• _THE PROBLEM_
Write down every entry below once more, exactly.

--- DATA TO PROCESS ---

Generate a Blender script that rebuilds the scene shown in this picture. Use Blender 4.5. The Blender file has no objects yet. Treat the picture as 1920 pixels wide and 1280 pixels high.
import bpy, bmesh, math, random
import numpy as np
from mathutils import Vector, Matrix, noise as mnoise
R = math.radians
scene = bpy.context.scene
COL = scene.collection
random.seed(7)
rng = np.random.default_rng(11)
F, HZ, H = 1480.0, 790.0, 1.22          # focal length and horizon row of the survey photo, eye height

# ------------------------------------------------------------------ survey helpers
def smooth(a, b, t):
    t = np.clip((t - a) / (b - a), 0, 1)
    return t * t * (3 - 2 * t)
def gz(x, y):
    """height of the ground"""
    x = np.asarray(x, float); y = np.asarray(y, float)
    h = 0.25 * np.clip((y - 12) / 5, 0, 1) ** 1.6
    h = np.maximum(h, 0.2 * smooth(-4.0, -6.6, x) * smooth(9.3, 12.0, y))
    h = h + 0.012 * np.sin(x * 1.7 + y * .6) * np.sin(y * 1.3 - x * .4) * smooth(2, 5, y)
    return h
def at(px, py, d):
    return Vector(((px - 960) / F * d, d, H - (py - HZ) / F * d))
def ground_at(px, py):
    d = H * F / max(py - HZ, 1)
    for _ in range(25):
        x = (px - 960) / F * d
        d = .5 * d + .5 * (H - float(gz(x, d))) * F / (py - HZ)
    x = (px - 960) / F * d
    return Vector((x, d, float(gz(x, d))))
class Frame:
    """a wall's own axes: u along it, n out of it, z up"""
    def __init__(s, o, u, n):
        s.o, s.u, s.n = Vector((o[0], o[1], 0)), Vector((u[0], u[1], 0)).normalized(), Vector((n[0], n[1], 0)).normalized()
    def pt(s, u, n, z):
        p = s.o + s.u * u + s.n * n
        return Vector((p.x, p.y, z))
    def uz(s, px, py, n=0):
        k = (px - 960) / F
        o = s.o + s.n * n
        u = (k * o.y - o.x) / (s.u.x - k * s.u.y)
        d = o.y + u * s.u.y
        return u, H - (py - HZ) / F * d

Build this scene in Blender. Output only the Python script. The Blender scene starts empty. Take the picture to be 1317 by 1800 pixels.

---

• _SOLUTION TO THIS EXERCISE_
Generate a Blender script that rebuilds the scene shown in this picture. Use Blender 4.5. The Blender file has no objects yet. Treat the picture as 1920 pixels wide and 1280 pixels high.
import bpy, bmesh, math, random
import numpy as np
from mathutils import Vector, Matrix, noise as mnoise
R = math.radians
scene = bpy.context.scene
COL = scene.collection
random.seed(7)
rng = np.random.default_rng(11)
F, HZ, H = 1480.0, 790.0, 1.22          # focal length and horizon row of the survey photo, eye height

# ------------------------------------------------------------------ survey helpers
def smooth(a, b, t):
    t = np.clip((t - a) / (b - a), 0, 1)
    return t * t * (3 - 2 * t)
def gz(x, y):
    """height of the ground"""
    x = np.asarray(x, float); y = np.asarray(y, float)
    h = 0.25 * np.clip((y - 12) / 5, 0, 1) ** 1.6
    h = np.maximum(h, 0.2 * smooth(-4.0, -6.6, x) * smooth(9.3, 12.0, y))
    h = h + 0.012 * np.sin(x * 1.7 + y * .6) * np.sin(y * 1.3 - x * .4) * smooth(2, 5, y)
    return h
def at(px, py, d):
    return Vector(((px - 960) / F * d, d, H - (py - HZ) / F * d))
def ground_at(px, py):
    d = H * F / max(py - HZ, 1)
    for _ in range(25):
        x = (px - 960) / F * d
        d = .5 * d + .5 * (H - float(gz(x, d))) * F / (py - HZ)
    x = (px - 960) / F * d
    return Vector((x, d, float(gz(x, d))))
class Frame:
    """a wall's own axes: u along it, n out of it, z up"""
    def __init__(s, o, u, n):
        s.o, s.u, s.n = Vector((o[0], o[1], 0)), Vector((u[0], u[1], 0)).normalized(), Vector((n[0], n[1], 0)).normalized()
    def pt(s, u, n, z):
        p = s.o + s.u * u + s.n * n
        return Vector((p.x, p.y, z))
    def uz(s, px, py, n=0):
        k = (px - 960) / F
        o = s.o + s.n * n
        u = (k * o.y - o.x) / (s.u.x - k * s.u.y)
        d = o.y + u * s.u.y
        return u, H - (py - HZ) / F * d

Build this scene in Blender. Output only the Python script. The Blender scene starts empty. Take the picture to be 1317 by 1800 pixels.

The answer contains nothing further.